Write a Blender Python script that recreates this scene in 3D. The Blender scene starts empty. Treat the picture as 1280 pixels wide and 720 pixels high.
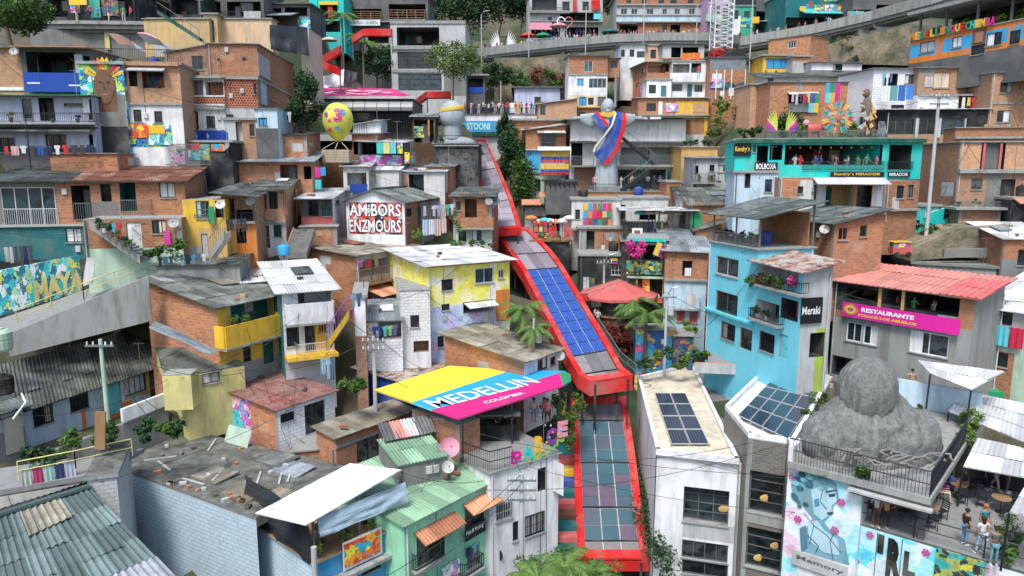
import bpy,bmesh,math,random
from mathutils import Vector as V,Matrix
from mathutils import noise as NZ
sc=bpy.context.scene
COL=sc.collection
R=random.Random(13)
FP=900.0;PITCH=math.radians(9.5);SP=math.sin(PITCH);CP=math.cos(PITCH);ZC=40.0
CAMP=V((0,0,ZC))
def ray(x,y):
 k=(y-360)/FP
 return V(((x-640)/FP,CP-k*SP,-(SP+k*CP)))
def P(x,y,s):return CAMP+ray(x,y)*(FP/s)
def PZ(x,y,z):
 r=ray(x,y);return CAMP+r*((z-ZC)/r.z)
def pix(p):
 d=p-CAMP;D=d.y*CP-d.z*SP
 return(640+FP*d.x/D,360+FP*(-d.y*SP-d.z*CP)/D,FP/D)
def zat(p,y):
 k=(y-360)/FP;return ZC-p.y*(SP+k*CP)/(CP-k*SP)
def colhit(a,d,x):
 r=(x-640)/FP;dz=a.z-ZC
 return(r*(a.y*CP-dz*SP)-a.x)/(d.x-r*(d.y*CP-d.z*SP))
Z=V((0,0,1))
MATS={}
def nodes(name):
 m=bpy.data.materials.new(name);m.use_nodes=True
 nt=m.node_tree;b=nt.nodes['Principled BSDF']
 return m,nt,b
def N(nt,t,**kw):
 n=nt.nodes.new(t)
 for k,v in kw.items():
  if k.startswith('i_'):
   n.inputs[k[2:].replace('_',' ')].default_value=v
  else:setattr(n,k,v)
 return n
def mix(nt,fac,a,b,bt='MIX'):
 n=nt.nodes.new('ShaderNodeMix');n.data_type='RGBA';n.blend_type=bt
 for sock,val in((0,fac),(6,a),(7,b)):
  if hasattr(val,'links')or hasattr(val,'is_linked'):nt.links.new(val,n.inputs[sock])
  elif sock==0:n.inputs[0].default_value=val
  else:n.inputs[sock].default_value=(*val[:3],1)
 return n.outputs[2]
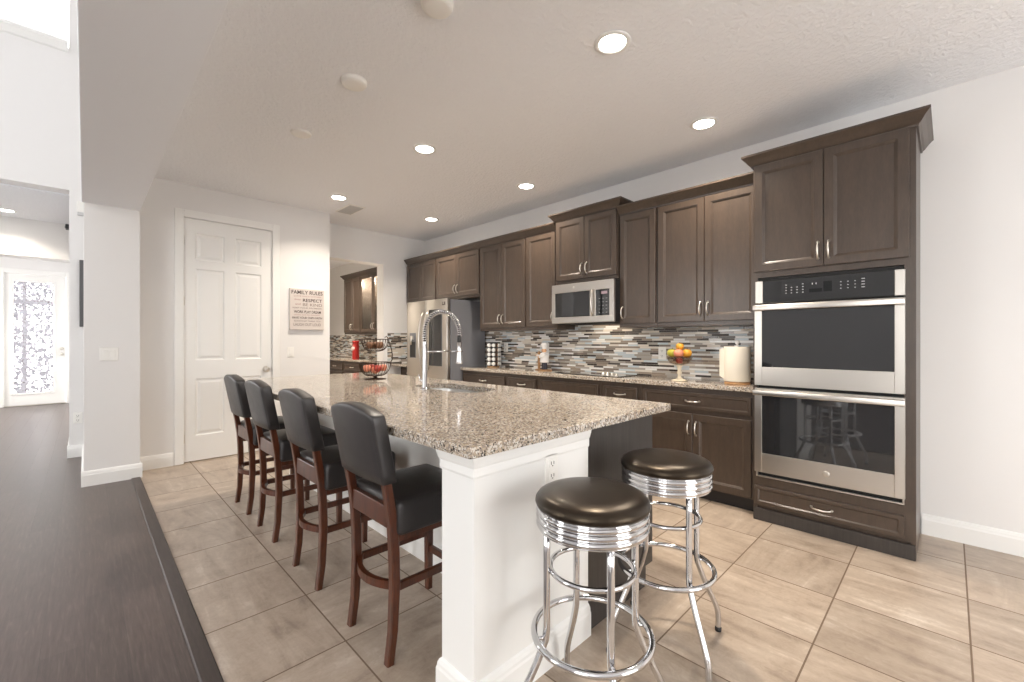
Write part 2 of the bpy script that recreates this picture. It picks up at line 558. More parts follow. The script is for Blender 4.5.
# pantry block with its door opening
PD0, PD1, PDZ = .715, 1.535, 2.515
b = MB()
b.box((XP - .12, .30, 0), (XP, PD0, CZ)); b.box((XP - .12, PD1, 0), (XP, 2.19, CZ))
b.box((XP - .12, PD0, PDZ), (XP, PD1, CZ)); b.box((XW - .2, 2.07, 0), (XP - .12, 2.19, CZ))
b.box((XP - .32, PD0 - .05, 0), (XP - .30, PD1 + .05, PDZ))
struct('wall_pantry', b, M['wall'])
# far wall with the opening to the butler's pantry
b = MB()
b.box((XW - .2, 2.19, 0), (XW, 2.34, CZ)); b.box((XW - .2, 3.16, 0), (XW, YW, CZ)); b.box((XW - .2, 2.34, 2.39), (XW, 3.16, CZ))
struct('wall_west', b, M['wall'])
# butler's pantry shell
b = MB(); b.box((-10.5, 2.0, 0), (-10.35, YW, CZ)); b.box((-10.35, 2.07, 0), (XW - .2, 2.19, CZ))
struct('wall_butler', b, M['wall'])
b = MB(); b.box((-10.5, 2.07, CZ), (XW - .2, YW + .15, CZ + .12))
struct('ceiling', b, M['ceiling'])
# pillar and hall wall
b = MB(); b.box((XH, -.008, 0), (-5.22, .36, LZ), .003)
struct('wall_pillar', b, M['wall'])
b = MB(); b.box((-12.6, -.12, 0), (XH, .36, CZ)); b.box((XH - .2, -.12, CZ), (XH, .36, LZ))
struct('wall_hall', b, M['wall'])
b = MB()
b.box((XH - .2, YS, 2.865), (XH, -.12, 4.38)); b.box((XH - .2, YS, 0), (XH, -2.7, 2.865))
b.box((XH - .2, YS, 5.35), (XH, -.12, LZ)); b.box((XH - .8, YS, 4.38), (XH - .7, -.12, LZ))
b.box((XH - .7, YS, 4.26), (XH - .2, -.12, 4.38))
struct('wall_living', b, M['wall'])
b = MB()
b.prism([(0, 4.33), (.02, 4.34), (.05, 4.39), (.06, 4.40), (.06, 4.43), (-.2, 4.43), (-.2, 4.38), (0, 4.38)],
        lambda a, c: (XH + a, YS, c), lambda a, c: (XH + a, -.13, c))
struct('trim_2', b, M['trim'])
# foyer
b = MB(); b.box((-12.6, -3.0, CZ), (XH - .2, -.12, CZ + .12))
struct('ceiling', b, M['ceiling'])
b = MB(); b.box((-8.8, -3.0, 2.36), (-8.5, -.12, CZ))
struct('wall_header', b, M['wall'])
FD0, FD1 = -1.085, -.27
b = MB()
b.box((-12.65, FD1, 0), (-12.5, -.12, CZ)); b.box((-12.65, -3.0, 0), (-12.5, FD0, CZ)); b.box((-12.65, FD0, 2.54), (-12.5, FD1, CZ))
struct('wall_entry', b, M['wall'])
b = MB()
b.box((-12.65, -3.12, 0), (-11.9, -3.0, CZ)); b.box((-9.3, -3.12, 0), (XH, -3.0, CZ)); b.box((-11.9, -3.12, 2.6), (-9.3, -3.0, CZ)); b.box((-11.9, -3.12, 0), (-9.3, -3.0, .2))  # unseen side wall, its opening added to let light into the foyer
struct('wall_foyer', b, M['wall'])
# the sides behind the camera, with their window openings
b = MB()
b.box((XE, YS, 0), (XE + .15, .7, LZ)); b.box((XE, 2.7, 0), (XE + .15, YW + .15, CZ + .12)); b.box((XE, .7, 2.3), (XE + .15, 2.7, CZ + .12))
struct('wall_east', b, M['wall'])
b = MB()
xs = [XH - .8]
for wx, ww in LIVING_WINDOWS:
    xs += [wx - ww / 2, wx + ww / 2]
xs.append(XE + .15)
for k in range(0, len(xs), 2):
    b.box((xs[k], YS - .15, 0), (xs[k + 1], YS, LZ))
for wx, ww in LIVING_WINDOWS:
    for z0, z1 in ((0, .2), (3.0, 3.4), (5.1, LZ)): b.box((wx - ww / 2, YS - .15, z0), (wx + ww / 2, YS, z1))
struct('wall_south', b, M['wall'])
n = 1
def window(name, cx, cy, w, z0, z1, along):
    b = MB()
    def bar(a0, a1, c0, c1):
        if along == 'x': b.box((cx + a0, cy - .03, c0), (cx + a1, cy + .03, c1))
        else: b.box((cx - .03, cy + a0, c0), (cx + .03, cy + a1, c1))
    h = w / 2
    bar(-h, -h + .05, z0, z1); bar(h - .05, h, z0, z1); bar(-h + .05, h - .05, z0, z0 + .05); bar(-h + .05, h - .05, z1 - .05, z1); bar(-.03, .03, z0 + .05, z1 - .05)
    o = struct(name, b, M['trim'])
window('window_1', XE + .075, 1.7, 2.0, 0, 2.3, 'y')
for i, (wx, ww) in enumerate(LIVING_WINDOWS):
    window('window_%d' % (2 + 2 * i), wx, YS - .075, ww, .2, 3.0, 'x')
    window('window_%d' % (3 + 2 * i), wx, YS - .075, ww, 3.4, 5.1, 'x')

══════

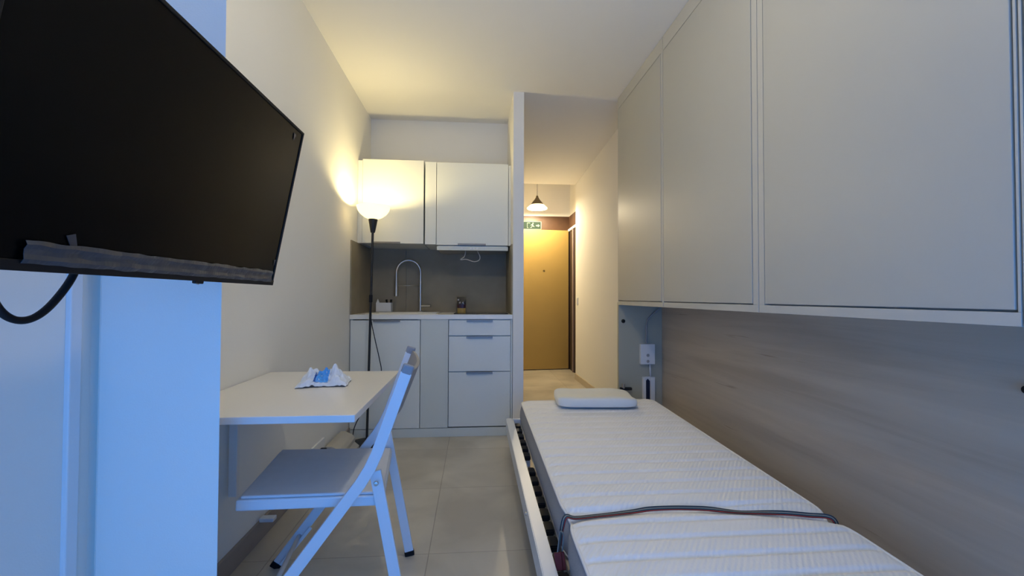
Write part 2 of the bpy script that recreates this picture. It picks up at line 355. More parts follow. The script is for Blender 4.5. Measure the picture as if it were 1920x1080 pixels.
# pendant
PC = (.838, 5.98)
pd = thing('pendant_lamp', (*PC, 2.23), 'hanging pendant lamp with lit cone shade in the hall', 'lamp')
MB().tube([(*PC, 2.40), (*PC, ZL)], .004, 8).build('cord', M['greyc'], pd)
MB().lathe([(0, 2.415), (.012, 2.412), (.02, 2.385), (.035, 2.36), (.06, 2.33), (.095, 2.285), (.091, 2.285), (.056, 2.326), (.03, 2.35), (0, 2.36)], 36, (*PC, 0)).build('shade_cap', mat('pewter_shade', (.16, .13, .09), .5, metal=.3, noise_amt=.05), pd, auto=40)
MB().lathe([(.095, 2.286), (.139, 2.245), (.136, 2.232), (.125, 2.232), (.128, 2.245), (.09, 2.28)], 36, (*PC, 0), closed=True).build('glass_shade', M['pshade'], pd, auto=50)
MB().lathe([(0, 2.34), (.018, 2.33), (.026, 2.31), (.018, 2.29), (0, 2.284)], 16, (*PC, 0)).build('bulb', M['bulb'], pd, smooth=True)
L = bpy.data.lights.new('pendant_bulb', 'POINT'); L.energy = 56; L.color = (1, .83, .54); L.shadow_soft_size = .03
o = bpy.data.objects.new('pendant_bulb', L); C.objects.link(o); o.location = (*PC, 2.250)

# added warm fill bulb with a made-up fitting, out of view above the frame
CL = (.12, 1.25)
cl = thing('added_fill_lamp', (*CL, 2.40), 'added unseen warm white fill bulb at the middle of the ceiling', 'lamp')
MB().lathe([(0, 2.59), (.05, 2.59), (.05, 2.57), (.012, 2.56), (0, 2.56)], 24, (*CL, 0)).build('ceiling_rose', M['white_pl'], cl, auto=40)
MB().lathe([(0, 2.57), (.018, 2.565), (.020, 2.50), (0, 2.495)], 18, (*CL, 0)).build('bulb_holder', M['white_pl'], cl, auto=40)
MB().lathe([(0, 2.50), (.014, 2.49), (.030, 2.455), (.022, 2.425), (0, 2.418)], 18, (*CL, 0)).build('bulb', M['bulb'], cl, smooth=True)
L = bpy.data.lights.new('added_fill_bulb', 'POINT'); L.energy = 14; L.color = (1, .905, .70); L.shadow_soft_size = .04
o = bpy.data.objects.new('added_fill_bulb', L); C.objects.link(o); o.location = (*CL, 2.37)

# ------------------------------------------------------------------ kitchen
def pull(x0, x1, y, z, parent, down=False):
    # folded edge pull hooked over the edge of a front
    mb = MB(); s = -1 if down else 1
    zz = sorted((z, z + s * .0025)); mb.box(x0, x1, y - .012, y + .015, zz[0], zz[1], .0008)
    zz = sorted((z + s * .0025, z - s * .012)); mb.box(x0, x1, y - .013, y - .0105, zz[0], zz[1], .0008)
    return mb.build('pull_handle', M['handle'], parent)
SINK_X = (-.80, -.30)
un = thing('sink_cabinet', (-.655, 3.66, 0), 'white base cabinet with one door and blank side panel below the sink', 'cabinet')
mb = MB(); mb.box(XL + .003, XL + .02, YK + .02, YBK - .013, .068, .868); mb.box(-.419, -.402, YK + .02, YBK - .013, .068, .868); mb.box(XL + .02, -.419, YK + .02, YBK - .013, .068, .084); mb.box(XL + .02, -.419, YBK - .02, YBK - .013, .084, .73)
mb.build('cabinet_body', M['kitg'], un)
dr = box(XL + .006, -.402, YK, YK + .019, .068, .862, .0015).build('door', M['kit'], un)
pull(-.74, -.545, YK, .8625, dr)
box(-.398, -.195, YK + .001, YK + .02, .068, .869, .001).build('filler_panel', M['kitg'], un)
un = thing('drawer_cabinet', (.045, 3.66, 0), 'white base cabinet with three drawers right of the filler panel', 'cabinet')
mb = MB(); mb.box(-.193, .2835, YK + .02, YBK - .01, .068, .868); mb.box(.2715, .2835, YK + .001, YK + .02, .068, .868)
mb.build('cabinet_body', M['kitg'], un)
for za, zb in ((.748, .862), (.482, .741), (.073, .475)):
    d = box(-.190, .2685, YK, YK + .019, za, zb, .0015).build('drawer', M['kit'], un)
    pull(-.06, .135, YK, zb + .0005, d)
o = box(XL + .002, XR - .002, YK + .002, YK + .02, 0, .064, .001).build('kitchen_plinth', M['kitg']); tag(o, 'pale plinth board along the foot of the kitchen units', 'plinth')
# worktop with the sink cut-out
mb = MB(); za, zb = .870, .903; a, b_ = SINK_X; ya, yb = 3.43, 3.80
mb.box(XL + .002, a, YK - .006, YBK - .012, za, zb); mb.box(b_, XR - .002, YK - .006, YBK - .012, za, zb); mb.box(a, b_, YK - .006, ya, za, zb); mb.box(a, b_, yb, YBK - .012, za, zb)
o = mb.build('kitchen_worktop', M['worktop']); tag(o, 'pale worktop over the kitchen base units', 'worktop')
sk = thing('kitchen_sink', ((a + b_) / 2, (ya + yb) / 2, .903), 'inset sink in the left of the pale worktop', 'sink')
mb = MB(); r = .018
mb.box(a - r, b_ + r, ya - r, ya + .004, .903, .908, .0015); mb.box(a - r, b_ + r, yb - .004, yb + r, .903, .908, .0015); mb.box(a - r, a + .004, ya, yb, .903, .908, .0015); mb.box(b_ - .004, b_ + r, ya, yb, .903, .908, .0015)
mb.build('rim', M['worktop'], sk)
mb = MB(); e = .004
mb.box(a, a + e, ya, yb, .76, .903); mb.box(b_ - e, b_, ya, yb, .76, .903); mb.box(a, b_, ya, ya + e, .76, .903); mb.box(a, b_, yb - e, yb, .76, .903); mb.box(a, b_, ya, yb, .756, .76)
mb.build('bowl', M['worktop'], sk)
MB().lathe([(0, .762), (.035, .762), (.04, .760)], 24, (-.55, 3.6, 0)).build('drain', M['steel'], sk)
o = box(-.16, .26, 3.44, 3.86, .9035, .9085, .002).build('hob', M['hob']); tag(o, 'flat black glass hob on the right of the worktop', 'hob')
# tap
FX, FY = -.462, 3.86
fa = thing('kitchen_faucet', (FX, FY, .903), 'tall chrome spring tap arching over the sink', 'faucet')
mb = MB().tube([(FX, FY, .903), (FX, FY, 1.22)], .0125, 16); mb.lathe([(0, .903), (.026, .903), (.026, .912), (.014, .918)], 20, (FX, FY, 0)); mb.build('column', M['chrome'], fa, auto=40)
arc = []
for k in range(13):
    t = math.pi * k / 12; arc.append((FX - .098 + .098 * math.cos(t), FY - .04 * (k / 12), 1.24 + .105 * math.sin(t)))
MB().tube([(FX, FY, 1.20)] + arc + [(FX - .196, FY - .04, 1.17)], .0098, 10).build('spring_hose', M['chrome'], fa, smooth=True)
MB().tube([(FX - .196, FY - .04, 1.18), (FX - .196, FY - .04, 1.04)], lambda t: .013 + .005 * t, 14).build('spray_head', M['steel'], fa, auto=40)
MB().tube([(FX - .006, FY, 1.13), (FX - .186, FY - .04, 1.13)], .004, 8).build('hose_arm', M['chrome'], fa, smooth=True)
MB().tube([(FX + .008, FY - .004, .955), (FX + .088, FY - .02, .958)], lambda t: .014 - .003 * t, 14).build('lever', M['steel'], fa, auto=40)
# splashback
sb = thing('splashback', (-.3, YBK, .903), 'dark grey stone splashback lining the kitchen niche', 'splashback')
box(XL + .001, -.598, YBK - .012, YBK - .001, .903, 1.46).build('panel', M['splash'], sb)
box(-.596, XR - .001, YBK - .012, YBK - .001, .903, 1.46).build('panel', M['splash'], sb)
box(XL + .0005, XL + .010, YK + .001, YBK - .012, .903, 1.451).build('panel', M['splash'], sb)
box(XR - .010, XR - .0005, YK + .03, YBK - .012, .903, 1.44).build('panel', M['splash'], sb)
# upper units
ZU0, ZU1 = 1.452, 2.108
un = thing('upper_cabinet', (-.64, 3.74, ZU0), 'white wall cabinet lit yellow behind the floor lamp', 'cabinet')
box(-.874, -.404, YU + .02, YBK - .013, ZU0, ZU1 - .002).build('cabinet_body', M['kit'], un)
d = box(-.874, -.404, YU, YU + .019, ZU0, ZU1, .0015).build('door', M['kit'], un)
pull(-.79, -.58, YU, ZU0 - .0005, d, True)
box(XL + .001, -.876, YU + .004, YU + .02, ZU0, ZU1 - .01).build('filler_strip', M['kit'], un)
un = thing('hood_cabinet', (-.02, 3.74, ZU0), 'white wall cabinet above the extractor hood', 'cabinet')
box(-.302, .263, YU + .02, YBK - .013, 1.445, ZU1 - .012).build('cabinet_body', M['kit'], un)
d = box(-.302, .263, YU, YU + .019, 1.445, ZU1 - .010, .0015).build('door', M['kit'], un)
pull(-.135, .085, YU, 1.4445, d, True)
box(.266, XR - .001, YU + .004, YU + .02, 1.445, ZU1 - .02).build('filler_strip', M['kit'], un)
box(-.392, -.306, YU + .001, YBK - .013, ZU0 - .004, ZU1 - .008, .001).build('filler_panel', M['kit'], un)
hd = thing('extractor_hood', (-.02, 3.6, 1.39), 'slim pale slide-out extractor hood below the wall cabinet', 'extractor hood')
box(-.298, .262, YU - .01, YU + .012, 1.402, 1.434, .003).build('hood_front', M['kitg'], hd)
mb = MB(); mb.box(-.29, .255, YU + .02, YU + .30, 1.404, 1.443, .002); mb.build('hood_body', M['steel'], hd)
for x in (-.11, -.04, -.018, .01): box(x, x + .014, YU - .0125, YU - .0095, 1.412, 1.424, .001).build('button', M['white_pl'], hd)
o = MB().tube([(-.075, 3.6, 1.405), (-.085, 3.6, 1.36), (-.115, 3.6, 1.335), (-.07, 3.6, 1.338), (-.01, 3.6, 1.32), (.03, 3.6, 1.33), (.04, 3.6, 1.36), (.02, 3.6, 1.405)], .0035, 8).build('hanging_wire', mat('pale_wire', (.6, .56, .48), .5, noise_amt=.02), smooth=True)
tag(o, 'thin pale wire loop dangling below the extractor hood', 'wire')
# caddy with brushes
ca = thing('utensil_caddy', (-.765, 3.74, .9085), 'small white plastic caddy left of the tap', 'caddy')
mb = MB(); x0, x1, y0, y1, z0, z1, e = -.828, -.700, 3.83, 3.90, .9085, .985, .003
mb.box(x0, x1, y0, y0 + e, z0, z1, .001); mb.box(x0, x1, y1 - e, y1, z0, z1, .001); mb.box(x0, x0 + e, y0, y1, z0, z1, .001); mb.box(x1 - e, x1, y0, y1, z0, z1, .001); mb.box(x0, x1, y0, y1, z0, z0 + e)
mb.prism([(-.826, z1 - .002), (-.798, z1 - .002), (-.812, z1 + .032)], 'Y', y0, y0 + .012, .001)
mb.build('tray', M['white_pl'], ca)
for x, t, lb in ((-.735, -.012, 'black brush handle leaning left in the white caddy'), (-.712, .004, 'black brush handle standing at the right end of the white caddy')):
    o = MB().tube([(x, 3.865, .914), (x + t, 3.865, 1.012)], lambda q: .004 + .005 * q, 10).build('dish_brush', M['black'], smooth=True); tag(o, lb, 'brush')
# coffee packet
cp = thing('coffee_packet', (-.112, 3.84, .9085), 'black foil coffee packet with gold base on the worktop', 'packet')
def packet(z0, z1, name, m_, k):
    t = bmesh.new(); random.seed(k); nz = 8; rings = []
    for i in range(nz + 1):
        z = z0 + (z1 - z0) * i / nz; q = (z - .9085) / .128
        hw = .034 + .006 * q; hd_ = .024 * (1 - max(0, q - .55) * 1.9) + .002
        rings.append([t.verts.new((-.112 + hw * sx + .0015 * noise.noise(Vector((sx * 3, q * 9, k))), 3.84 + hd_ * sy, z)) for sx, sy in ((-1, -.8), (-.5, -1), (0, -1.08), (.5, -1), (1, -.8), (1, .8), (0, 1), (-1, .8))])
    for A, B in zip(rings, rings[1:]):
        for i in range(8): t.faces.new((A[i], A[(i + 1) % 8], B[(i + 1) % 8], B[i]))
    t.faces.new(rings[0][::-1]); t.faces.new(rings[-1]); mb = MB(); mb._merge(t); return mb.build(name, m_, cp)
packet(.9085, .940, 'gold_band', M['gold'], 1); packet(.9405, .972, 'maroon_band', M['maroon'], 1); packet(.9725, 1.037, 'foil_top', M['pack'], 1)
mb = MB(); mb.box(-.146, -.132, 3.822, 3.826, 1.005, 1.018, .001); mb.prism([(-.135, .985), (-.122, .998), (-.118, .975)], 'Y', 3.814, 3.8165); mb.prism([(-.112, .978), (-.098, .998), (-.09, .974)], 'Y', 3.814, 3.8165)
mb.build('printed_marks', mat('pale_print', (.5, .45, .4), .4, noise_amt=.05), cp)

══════

_Exercise brief_:
Give a single number: the count of lines above that include the word "this".

_Task output_:
3